Is Hollywood turning a corner in its depiction of queer romance? | Soho House

Nick Offerman plays Bill, a man not altogether unlike his amazing, government-loathing, man of the woods character Ron Swanson from Parks And Recreation. They even have the same pure giggle, though that might simply be a cute Offerman affectation. Bill’s a doomsday prepper who navigates the violent breakdown of society like a pro. Having built a safe zone from his own home in rural Massachusetts, complete with gas, electricity and a heavy-duty armoury, he is content with riding out the dystopia on his own. But then Frank (Murray Bartlett) stumbles into a hole outside his electrified fence and soon enough the survivalist is cooking roast rabbit for two. 

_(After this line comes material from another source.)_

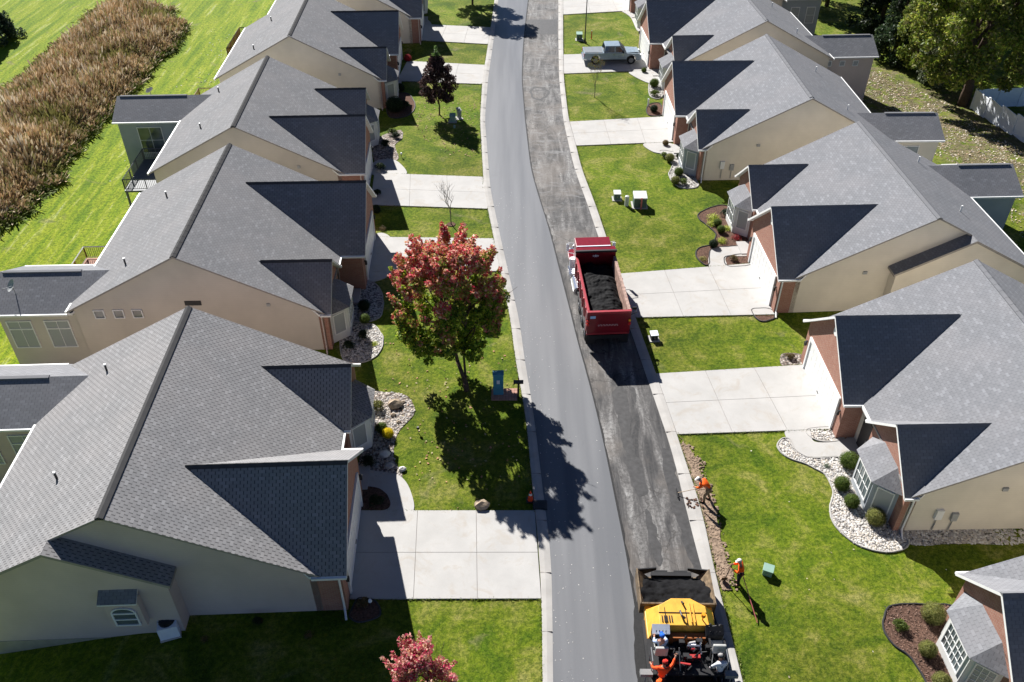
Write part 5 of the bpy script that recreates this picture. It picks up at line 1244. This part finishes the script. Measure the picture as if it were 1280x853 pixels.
for x,mt in ((-1.0,M['pvc']),(1.2,BLK)):
    m=MB(); m.prism([(x-.35,-.62,1.25),(x-.35,-1.0,1.25),(x-.35,-1.0,1.62),(x-.35,-.62,1.86)],(.7,0,0)); c_=m.build('control_console',BLK,PV_,bevel=.02)
    m=MB(); m.prism([(x-.36,-.66,1.87),(x-.36,-.98,1.66),(x-.36,-.98,1.7),(x-.36,-.66,1.91)],(.72,0,0)); m.build('console_cover',mt,c_)
    m=MB(); 
    for k in range(4): m.tube((x-.2+.13*k,-.9,1.7),(x-.2+.13*k,-.93,1.82),.018,n=5); m.ball((x-.2+.13*k,-.93,1.83),.03,1)
    m.build('lever',BLK,c_)
m=MB(); m.tube((.95,-.75,1.9),(1.25,-.75,1.98),.03,n=6); m.ball((1.0,-.72,2.0),.07,1); m.ball((1.4,-.75,1.98),.08,1); m.build('work_light',BLK,PV_)
# central machinery behind the hood
rr_=random.Random(8)
for k in range(46):
    m=MB(); bx_=False
    x=rr_.uniform(-.75,.95); y=rr_.uniform(-2.25,-1.05); z=rr_.uniform(1.0,1.35); a=rr_.uniform(.04,.14)
    if rr_.random()<.5: bx_=True; m.box((x-a,y-a*.7,z-.1),(x+a,y+a*.7,z+a))
    else: m.tube((x,y,z),(x+rr_.uniform(-.3,.3),y+rr_.uniform(-.3,.3),z+rr_.uniform(-.05,.25)),.03,n=6)
    m.build('valve_block' if bx_ else 'hydraulic_hose',BLK,PV_)
m=MB(); m.tube((.15,-1.15,1.2),(.45,-1.15,1.3),.13,n=12); m.tube((.3,-1.0,1.1),(.3,-1.4,1.25),.1,n=10); m.box((.05,-1.35,1.15),(.55,-1.28,1.42)); m.tube((.62,-1.5,1.1),(.62,-1.1,1.4),.05,n=8); m.build('pump',CHROME,PV_)
m=MB(); m.box((-.1,-1.75,1.0),(.55,-1.6,1.25)); m.tube((-.4,-1.9,1.1),(.1,-2.1,1.3),.05,n=8); m.build('red_pump_cover',plain('red machine part',(.35,.02,.02),.5,.4),PV_)
m=MB(); m.tube((.95,-2.1,1.0),(1.1,-1.45,1.5),.02,n=6); m.build('hand_lever',GREYM,PV_); m=MB(); m.tube((-.3,-2.2,1.0),(-.35,-1.6,1.7),.02,n=6); m.build('hand_lever',GREYM,PV_)
# screed and its arms
m=MB(); m.box((-1.75,-3.3,.05),(1.75,-2.55,.5)); m.box((-1.75,-3.75,.32),(1.75,-3.3,.4)); scr=m.build('screed',BLK,PV_,bevel=.02)
for s_ in (-1,1): m=MB(); m.box((s_*1.52-.06,-2.9,.55),(s_*1.52+.06,.3,.75)); m.build('tow_arm',BLK,PV_)
for s_ in (-1,1): m=MB(); m.box((s_*1.82-.05,-3.4,.03),(s_*1.82+.05,-2.4,.42)); m.box((s_*1.7-.25,-2.5,1.0),(s_*1.7+.25,-2.25,1.2)); m.tube((s_*1.7,-2.4,.4),(s_*1.7,-2.4,1.0),.03,n=6); m.build('end_gate',GREYM,scr)
for s_ in (-1,1): m=MB(); m.path([(s_*1.5,-2.3,.98),(s_*1.5,-2.3,1.85),(s_*1.5,-1.7,1.85),(s_*1.5,-1.7,.98)],.022); m.build('handrail',M['steel'],PV_)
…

Bill doesn’t seem like the type of guy who would give his sexuality a label, or has acted on it, but his Linda Ronstadt is a giveaway to Frank. Soon after performing Ronstadt’s cover of ‘Long Long Time’ on his mother’s vintage piano, Bill begins a romantic relationship with the outgoing visitor without much pomp and fanfare. These are just two human beings with varying tastes and demeanours, who might have different opinions on who they should trust and what resources they should use, but share the perfect dynamic to survive the apocalypse with one another. 

Directed by It’s A Sin’s Peter Hoar, there is a compassionate simplicity to an episode that chooses not to revel in the horror of this dystopian world. Rather, it provides a beautiful love story between two men to make a powerful statement about companionship: that the act of surviving can give you more purpose when you’re surviving for another soul. When the days are dark, that’s a heartwarming sentiment to remember. And a reminder to screenwriters and filmmakers, that existential ideas of love, relationships and lives worth living hit just as hard with single-sex couples at the centre of the mainstream.